Prime Minister Boris Johnson’s decision to allow some Huawei equipment to be used in the building of the country’s 5G networks is splitting Western Intelligence services.
In one camp are Britain’s MI5, the equivalent of the FBI, and the General Communication Headquarters (GCHQ) and Canada’s Communications Security Establishment (CSE), equivalents to the NSA. They believe Huawei’s connections to the Chinese government are a controllable security risk.
On the other side are the US and Australian intelligence agencies which have long argued that Huawei is a threat and should be excluded from Western network. Secretary of State Mike Pompeo diplomatically expressed hope that the British will change their minds. The Australians are more outspoken.

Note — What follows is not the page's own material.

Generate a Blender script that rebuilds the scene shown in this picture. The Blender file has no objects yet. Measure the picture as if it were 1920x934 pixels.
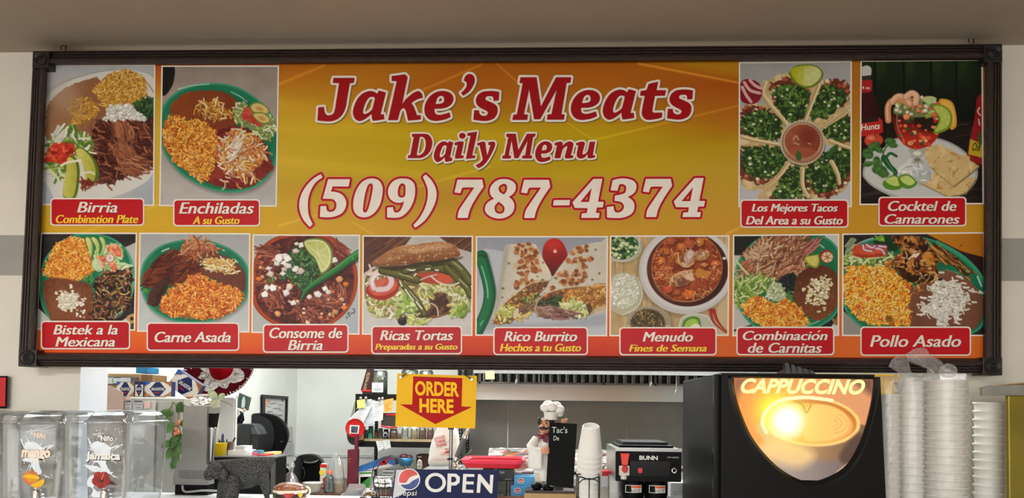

Simeon Gilding, a director of the Australian Signals Directorate until December, said his country’s intelligence agency was unable to design cybersecurity controls that could prevent China from gaining backdoor access to Huawei. “We developed pages of cybersecurity mitigation measures to see if it was possible to prevent a sophisticated state actor from accessing our networks through a vendor. But we failed,” he wrote in a blog for an Australian thinktank. He said the UK was relying on “a flawed and outdated cybersecurity model to convince themselves that they can manage the risk that Chinese intelligence services could use Huawei’s access to UK telco networks to insert bad code”.